Television is a different story. The Oxygen channel took mercy on dressage and included some of it. Without seeming ungrateful, I feel we still have to lobby to get more time and a dressage expert to narrate.

Why, you may ask, is television coverage so important now, when almost everyone has access to a computer and we could watch every ride? True, the aficionados faithfully logged in, but hardly anyone who is not a dressage fan had any opportunity to be introduced to dressage, because there was almost none shown.

For example, on the last medal evening, we were treated to an hour of synchronized swimming and barely
15 minutes of dressage. One quarter of the test ridden by Steffen, our fourth-placed Olympian, was shown, and then we went right to Anky van Grunsven after commercials. There seems to be endless television time available for every other imaginable activity but very strict limitations on dressage. That’s getting old.

Isabell Werth proved again that she’s the coolest of them all, and Satchmo is a great fit for her, both physically and mentally. He has a touchy “go” button but can be ridden on the edge without losing his composure or looking pressured. They had a textbook Grand Prix, and although their great rival Anky van Grunsven also had a ride without faults, her horse showed a bit of tension and, as usual, avoided the halts, which can become a tiebreaker in such intense competition.

Perfection didn’t stick around for the Special. Isabell had a phenomenal ride, marred by a severe run-out in the piaffe where Satchmo almost backed out of the ring. Not with this rider. I found it fascinating to watch the correction made by Isabell, which was instinctive, immediate and effective, whereupon the performance continued as if nothing ever happened.

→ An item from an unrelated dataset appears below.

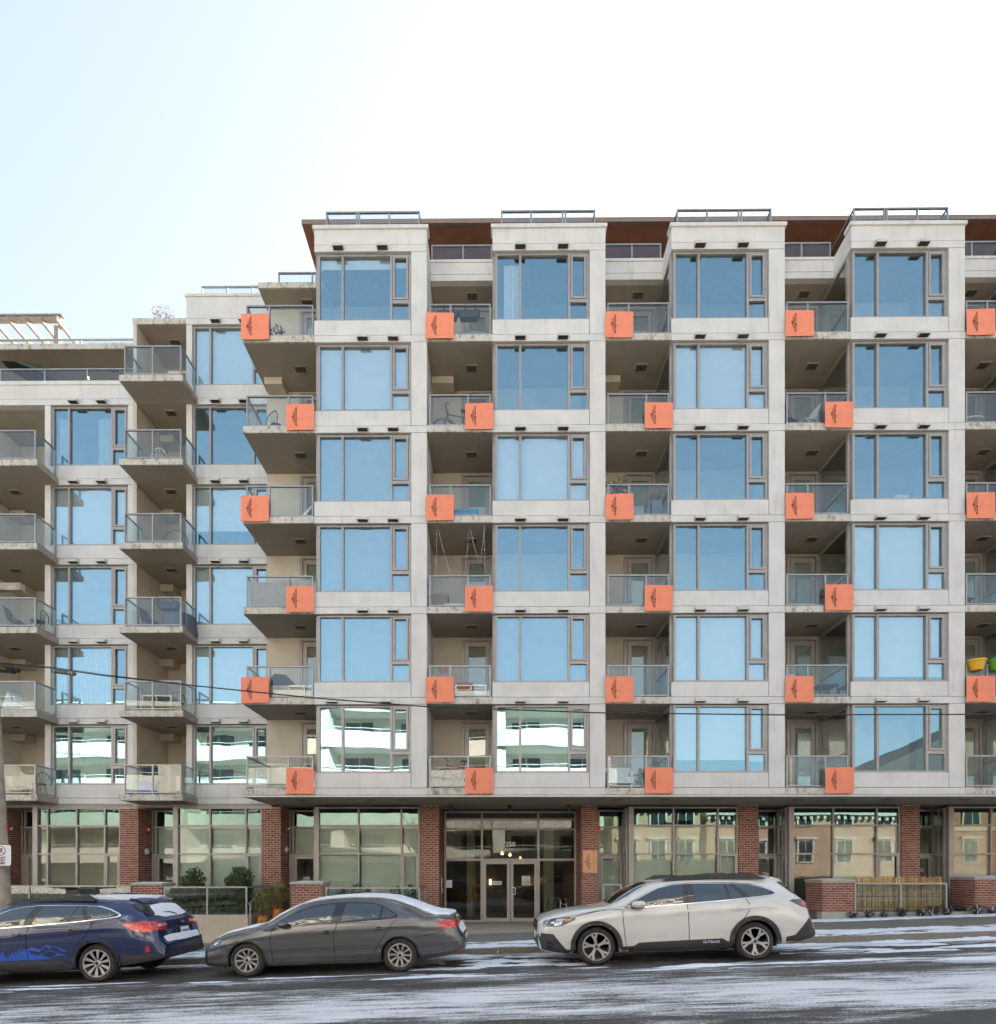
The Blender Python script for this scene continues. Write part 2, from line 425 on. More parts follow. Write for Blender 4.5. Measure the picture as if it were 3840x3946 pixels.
for k, x in enumerate(BX):
    for n in range(1, 7):
        window(x, .07, n, BAYW, ST[(k, n)])
        put('spandrel_panel', shared('sp', lambda: MB().box(0, 2.955, 0, .2, -2.53, -2.082).mesh('spandrel_panel', M['wall'])), B, (x, 0, T(n)))
        put('pilaster', shared('pl', lambda: MB().box(2.972, BW, 0, .2, -2.53, .018).mesh('pilaster', M['wall'])), B, (x, 0, T(n)))
        put('slab_band', shared('sb', lambda: MB().box(0, BW, -.004, .25, -2.745, -2.545).mesh('slab_band', M['wall'])), B, (x, 0, T(n)))
        for hx in HX(k, n): hood(x+hx, -.004, n)
        # floor of the room behind the window
        put('floor_slab', shared('fs', lambda: MB().box(.03, BW-.03, .25, 2.02, -2.745, -2.62).mesh('floor_slab', M['room'])), B, (x, 0, T(n)))
    z6 = T(6)
    MB().box(x, x+BW, -.004, .25, z6+.03, z6+.23).box(x+.0, x+BW, 0, .25, z6+.245, z6+.70).box(x-.05, x+BW+.05, -.05, .3, z6+.70, z6+.81)\
        .build('bay_parapet', M['wall'], B)
    MB().box(x+.02, x+BW-.02, .2, 2.4, z6+.1, z6+.5).build('bay_roof', M['roofmetal'], B)
    # solid right cheek, glazed left cheek
    MB().box(x+BW-.16, x+BW-.002, .2, 2.02, 2.39, z6+.7).build('bay_side_wall', M['wall'], B)
    mb = MB()
    for n in range(1, 7): mb.box(x, x+.15, .25, 2.02, T(n)-2.745, T(n)-2.545)
    mb.box(x, x+.15, .25, 1.0, z6+.03, z6+.70); mb.build('bay_side_beam', M['wall'], B)
    for n in range(1, 7):
        fr = put('side_window', shared('swf', lambda: MB().box(0, .1, .19, .30, -2.54, .03).box(0, .1, 1.9, 2.0, -2.54, .03)
             .box(0, .08, .30, 1.9, -.07, .03).box(0, .08, .30, 1.9, -2.54, -2.44).box(0, .08, .3, 1.9, -1.5, -1.42).mesh('side_window', M['frame'])), B, (x, 0, T(n)))
        put('pane', shared('swp', lambda: MB().box(.04, .05, .30, 1.9, -2.44, -1.5).mesh('pane', M['glass'])), fr)
        put('pane', shared('swq', lambda: MB().box(.04, .05, .30, 1.9, -1.42, -.07).mesh('pane', M['doorglass'])), fr)

def guard(parent, x0, x1, z, y=.08, mids=(), h=1.0, left=None, right=None, gl='gglass'):
    mb = MB(); f = .045
    mb.box(x0, x1, y-.03, y+.03, z+h-.045, z+h).box(x0+f, x1-f, y-.02, y+.02, z+.05, z+.09)
    mb.box(x0, x0+f, y-.025, y+.025, z, z+h-.045).box(x1-f, x1, y-.025, y+.025, z, z+h-.045)
    for m in mids: mb.box(m-.025, m+.025, y-.025, y+.025, z, z+h-.045)
    segs = []
    for (X, e) in ((x0, left), (x1, right)):
        if e is None: continue
        xa, xb = (X, X+f) if X == x0 else (X-f, X)
        mb.box(xa, xb, y+.03, e, z+h-.045, z+h).box(xa, xb, y+.03, e, z+.05, z+.09).box(xa, xb, e-f, e, z, z+h-.045); segs.append((xa+.016, y+.04, e-f))
    g = mb.build('guard_rail', M['rail'], parent)
    ed = [x0+f]+[q for m in mids for q in (m-.025, m+.025)]+[x1-f]
    for i in range(0, len(ed), 2):
        MB().box(ed[i], ed[i+1], y-.006, y+.006, z+.09, z+h-.045).build('glass_panel', M[gl], parent)
    for (X, a, b) in segs: MB().box(X, X+.012, a, b, z+.09, z+h-.045).build('glass_panel', M[gl], parent)
    return g
def grille_mesh():
    mb = MB(); mb.box(-.19, .19, -.15, .15, -.02, -.001); mb.mi = 1
    for i in range(7): mb.box(-.155+i*.046, -.155+i*.046+.034, -.11, .11, -.026, -.0201)
    return mb.mesh('soffit_vent', [M['soffit'], M['grille']])
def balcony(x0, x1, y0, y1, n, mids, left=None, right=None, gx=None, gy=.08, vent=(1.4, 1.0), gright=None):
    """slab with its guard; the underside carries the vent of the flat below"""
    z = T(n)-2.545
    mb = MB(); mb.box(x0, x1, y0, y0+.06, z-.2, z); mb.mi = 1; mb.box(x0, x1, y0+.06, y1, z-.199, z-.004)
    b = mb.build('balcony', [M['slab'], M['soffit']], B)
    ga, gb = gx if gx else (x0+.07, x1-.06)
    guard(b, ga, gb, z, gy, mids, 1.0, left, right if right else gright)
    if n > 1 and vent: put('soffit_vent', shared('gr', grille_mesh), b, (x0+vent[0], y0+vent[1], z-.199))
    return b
def balcony_door(x0, x1, y, n, lit):
    z = T(n)-2.545; h = 2.5; f = .10
    mb = MB(); mb.box(x0, x1, y-.07, y, z+h-.06, z+h).box(x0, x0+.1, y-.07, y, z, z+h-.06).box(x1-.1, x1, y-.07, y, z, z+h-.06)
    a, b, t = x0+.12, x1-.12, z+h-.10
    mb.box(a, b, y-.06, y-.01, t-.15, t).box(a, a+.13, y-.06, y-.01, z+.02, t-.15).box(b-.13, b, y-.06, y-.01, z+.02, t-.15).box(a+.13, b-.13, y-.06, y-.01, z+.02, z+.22)
    d = mb.build('balcony_door', M['frame'], B)
    MB().box(a+.13, b-.13, y-.04, y-.03, z+.22, t-.15).build('pane', M['doorglass'], d)
    MB().box(a+.05, a+.075, y-.12, y-.065, z+.98, z+1.0).box(a+.05, a+.17, y-.135, y-.12, z+.98, z+1.0).build('handle', M['rail'], d)
    if lit: MB().box(a+.13, b-.13, y-.02, y-.012, z+.22+(1-lit)*1.9, t-.15).build('blind', M['shopblind'], d)
    return d
RX = [(-7.82, BX[0])]+[(BX[k]+BW, BX[k+1]) for k in range(4)]     # recesses between the bays
LITE = {(1,3):.6,(3,3):.9,(3,2):.75,(3,4):.4,(1,4):.9,(2,4):.9,(4,3):.9,(2,5):.9,(0,6):.5}
for k, (xl, xr) in enumerate(RX):
    top = T(6)+.05
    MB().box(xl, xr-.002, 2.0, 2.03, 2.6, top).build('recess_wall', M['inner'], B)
    for n in range(1, 7):
        wd = xr-xl; left_small = n % 2 == 0
        gx = (xl+.07, xr-.05)
        mid = gx[0]+(gx[1]-gx[0])*(.345 if left_small else .63)
        y0 = -.02
        balcony(xl+(.0 if k else 0), xr-.002, y0, 1.998, n, (mid,), left=1.99 if k == 0 else None, gx=gx, vent=(wd*.66, 1.05))
        balcony_door(xr-1.06, xr-.01, 1.998, n, LITE.get((k, n), 0))
        if n < 6 or k == 0:
            pass
        if n == 5 and k < 3:
            z = T(5)-.0
            MB().box(xl+.15 if k == 0 else xl+.01, xl+.72, 1.35, 1.999, z-.19, z+.028).build('bulkhead', M['inner'], B)
    # set-back roof edge over the top balcony
    x0 = xl if k else -7.82
    yb = 1.0 if k else 1.2
    mb = MB()
    if k: mb.box(xl+.002, xr-.002, yb, yb+.2, top+.0, top+.2).box(xl+.002, xr-.002, yb, yb+.2, top+.215, top+.58).box(xl+.002, xr-.002, yb-.03, yb+.25, top+.58, top+.66)
    else: mb.box(xl, xr-.002, yb, yb+.06, top, top+.18)
    mb.build('roof_edge', M['wall' if k else 'slab'], B)
    MB().box(xl, xr-.002, yb+(.2 if k else .06), 2.6, top+.001, top+.17).build('roof_slab', M['soffit'], B)
    put('soffit_vent', shared('gr', grille_mesh), B, (xl+(xr-xl)*.66, yb+.55, top))
    if k:
        rg = MB().box(xl+.01, xr-.01, yb+.1, yb+.13, top+.66, top+.68).build('roof_guard', M['rail'], B)
        guard(rg, xl+.02, xr-.02, top+.62, yb+.15, ((xl+(xr-xl)*.52),), .66, gl='gglass')
    else:
        rg = MB().box(-7.4, xr-.01, 1.85, 1.88, top+.17, top+.19).build('roof_guard', M['rail'], B)
        guard(rg, -7.4, xr-.01, top+.17, 1.9, (-6.25, -6.12), .98)
for k, x in enumerate(BX):
    z = T(6)+.81
    rg = MB().box(x+.26, x+3.2, .36, .39, z, z+.02).build('roof_guard', M['rail'], B)
    d = (x+1.22, x+1.30, x+2.24) if k in (0, 3) else (x+1.2, x+2.18, x+2.27)
    guard(rg, x+.26, x+3.2, z, .36, d, .80, left=2.2, right=2.2)
# wide roof of the set-back top storey
rf = MB(); rf.box(-6.6, 45, 1.85, 1.97, 21.80, 21.95).build('roof_fascia', M['roofmetal'], B)
for i in range(13):
    x0 = -6.6+i*2.9; x1 = min(45, x0+2.885) if i < 12 else 45
    MB().box(x0, x1, 1.97, 6.4, 21.815, 21.84).build('soffit_panel', M['soffitwood'], B)
MB().box(-6.55, 45, 2.0, 16, 21.845, 21.95).build('roof', M['roofmetal'], B)
MB().box(-3.2, 44, 6.0, 15.5, 19.2, 21.81).build('penthouse_wall', M['soffitwood'], B)
for i in range(4):
    x = 2.95+PITCH*i*2
    MB().box(x, x+.03, 1.95, 5.4, 19.75, 21.5).build('terrace_screen', M['gglass'], B)
# structure behind the facade
MB().box(-7.8, 45, 2.035, 17, 2.62, 19.2).build('core_wall', M['room'], B)
MB().box(21.2, 45, .3, 2.03, 2.35, 19.9).build('far_shadow_block', M['wall'], B)  # plain unseen stretch of the building, added to shadow the street
# canopy over the pavement
mb = MB(); mb.box(-7.9, 45, .0, .04, 2.325, 2.375); mb.box(21, 45, 0, .2, 2.39, 2.59); mb.build('canopy_lip', M['wall'], B)
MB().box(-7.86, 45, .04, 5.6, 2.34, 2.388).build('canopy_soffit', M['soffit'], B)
for (x, y) in [(-6.3, .95), (-4.1, .95), (-3.1, .95), (3.8, .95), (5.3, .95), (6.9, .95), (9.6, .95), (11.0, .95), (12.4, .95), (14.9, .95)]:
    MB().box(x-.16, x+.16, y-.07, y+.07, 2.332, 2.3395).build('soffit_slot', M['grille'], B)
for x in (-1.61, .40, 2.45):
    MB().lathe([(0, 2.12), (.062, 2.12), (.066, 2.13), (.066, 2.34)], 14, (x, 2.45, 0)).build('downlight', M['black'], B, smooth=40)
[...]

Even with this problem, Isabell probably deserved the win, because Salinero and Anky kept having little hiccups, and the horse appeared too much on the muscle, to the point when Anky looked like she had her hands full to hold him in check. In the freestyle, when Satchmo repeated his dirty little trick, Anky sailed in to clinch her third individual gold medal. Once again the two queens of dressage kept us guessing until the end. 

Anne Gribbons



Anne Gribbons moved to the United States from Sweden in 1972 and has trained more than a dozen horses to Grand Prix. She rode on the 1986 World Championships dressage team and earned a team silver medal at the 1995 Pan American Games. An O-rated dressage judge, based in Chuluota, Fla., Gribbons serves as co-vice chairman of the U.S. Equestrian Federation Dressage Committee. She started contributing to Between Rounds in 1995.